_TASK DESCRIPTION_
Go through the records and copy each line where the word "from" occurs.
## begin DATASET CONTENT
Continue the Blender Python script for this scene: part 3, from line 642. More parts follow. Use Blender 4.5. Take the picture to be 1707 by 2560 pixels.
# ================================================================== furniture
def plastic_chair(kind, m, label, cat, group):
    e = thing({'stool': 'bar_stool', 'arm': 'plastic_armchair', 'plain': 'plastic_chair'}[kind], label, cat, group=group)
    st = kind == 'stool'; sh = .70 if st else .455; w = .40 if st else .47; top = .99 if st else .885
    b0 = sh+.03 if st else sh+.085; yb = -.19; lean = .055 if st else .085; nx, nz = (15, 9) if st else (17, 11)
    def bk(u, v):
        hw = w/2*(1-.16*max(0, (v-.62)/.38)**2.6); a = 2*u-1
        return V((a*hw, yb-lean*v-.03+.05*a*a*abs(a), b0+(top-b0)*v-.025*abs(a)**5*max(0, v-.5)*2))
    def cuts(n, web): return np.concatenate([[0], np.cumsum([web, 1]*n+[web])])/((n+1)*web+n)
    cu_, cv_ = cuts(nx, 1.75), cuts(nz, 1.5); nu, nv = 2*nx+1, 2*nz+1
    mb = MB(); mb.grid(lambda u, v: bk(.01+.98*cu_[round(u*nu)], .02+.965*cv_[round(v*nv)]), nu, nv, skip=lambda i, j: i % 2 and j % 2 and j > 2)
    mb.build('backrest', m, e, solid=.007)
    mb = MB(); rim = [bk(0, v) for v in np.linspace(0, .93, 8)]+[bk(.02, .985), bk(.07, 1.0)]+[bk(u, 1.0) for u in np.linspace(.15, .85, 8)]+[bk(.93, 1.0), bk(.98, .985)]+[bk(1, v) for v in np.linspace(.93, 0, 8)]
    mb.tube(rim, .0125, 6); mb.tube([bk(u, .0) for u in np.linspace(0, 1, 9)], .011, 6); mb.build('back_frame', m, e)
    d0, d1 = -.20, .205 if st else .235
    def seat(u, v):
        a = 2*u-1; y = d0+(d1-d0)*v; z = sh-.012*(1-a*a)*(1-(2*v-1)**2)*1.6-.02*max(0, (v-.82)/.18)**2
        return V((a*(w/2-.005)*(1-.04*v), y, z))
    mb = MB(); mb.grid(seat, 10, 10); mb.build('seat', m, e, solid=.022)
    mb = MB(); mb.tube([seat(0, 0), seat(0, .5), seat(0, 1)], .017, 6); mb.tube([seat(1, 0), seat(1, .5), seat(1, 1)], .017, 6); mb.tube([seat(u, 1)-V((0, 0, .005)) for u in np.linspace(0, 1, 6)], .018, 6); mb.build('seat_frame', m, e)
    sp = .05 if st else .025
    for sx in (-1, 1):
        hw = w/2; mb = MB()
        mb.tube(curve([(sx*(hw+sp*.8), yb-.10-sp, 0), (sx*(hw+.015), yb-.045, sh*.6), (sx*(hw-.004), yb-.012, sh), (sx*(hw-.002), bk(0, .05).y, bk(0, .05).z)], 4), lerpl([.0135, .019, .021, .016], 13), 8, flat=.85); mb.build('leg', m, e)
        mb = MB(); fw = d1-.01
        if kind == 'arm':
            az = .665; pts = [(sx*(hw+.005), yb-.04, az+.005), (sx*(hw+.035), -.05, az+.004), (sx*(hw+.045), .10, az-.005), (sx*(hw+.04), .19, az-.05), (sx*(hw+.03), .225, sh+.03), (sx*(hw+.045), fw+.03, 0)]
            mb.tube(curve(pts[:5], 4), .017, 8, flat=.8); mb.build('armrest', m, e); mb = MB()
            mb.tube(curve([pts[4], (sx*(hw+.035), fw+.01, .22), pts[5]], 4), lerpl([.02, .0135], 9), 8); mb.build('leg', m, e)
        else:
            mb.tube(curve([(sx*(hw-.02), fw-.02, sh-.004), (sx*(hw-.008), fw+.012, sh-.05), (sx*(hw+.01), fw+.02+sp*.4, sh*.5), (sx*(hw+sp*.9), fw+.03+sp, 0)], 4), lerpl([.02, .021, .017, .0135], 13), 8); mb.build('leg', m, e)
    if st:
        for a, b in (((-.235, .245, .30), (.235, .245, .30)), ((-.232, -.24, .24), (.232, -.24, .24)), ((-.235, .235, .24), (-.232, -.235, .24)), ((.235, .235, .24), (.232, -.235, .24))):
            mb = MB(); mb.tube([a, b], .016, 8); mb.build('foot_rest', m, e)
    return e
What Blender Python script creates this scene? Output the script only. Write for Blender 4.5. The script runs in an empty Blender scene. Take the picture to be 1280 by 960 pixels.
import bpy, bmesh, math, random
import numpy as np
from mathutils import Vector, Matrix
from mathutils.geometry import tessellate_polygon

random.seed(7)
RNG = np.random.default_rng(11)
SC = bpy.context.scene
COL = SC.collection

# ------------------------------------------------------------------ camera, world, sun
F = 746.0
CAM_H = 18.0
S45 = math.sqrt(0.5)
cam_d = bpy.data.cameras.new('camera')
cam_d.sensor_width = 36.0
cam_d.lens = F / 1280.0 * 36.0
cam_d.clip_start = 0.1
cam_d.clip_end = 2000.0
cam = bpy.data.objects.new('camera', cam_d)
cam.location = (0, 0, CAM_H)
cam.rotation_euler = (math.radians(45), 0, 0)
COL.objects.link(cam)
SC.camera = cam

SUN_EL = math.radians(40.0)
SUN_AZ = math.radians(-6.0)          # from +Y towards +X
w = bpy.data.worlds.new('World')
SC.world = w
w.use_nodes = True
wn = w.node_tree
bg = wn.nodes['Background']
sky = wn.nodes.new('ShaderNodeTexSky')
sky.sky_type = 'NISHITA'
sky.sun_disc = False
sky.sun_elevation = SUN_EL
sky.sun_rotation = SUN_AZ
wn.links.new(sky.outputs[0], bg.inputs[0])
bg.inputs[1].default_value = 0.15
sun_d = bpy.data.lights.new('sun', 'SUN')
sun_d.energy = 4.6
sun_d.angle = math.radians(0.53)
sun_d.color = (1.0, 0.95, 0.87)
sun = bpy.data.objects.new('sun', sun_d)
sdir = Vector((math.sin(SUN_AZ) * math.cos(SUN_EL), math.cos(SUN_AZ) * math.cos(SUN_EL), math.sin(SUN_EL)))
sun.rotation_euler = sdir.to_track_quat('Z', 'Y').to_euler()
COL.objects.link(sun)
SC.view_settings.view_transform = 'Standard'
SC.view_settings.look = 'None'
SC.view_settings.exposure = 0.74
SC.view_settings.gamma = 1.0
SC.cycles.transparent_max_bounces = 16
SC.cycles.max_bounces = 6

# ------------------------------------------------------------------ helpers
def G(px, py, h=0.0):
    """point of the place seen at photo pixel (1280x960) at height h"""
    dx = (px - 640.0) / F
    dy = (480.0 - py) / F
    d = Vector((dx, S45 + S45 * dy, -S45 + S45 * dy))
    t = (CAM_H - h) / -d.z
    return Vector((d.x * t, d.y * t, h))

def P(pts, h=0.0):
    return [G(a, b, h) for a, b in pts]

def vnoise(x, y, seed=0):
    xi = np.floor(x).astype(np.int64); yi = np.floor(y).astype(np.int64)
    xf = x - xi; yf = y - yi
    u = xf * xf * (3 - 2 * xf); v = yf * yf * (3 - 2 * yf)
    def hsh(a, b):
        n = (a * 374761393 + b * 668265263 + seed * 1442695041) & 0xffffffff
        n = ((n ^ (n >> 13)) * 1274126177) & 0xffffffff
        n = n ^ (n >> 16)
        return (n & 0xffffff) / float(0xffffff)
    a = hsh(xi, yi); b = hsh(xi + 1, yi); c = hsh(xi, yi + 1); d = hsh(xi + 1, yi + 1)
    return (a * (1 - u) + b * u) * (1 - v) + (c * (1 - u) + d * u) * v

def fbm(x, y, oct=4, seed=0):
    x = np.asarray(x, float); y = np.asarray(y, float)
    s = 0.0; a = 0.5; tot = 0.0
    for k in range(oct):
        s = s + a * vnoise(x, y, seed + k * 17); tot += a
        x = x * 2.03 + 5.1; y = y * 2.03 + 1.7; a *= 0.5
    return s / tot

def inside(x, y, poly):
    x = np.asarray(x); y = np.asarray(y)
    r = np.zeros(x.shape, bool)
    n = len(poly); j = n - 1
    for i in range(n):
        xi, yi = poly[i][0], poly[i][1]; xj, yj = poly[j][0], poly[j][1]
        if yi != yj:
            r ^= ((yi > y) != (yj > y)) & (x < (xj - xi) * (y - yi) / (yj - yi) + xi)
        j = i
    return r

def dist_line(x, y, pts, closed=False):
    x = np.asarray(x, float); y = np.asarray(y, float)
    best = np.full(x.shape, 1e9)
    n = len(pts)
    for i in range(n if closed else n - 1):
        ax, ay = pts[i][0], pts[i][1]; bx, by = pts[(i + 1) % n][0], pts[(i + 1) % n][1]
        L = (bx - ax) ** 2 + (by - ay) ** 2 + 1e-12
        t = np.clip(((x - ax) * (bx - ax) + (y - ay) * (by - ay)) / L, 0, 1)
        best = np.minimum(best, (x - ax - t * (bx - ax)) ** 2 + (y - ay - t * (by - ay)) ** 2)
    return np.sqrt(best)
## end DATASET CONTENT
_COMPLETE RESPONSE_
Continue the Blender Python script for this scene: part 3, from line 642. More parts follow. Use Blender 4.5. Take the picture to be 1707 by 2560 pixels.
from mathutils import Vector, Matrix
from mathutils.geometry import tessellate_polygon
SUN_AZ = math.radians(-6.0)          # from +Y towards +X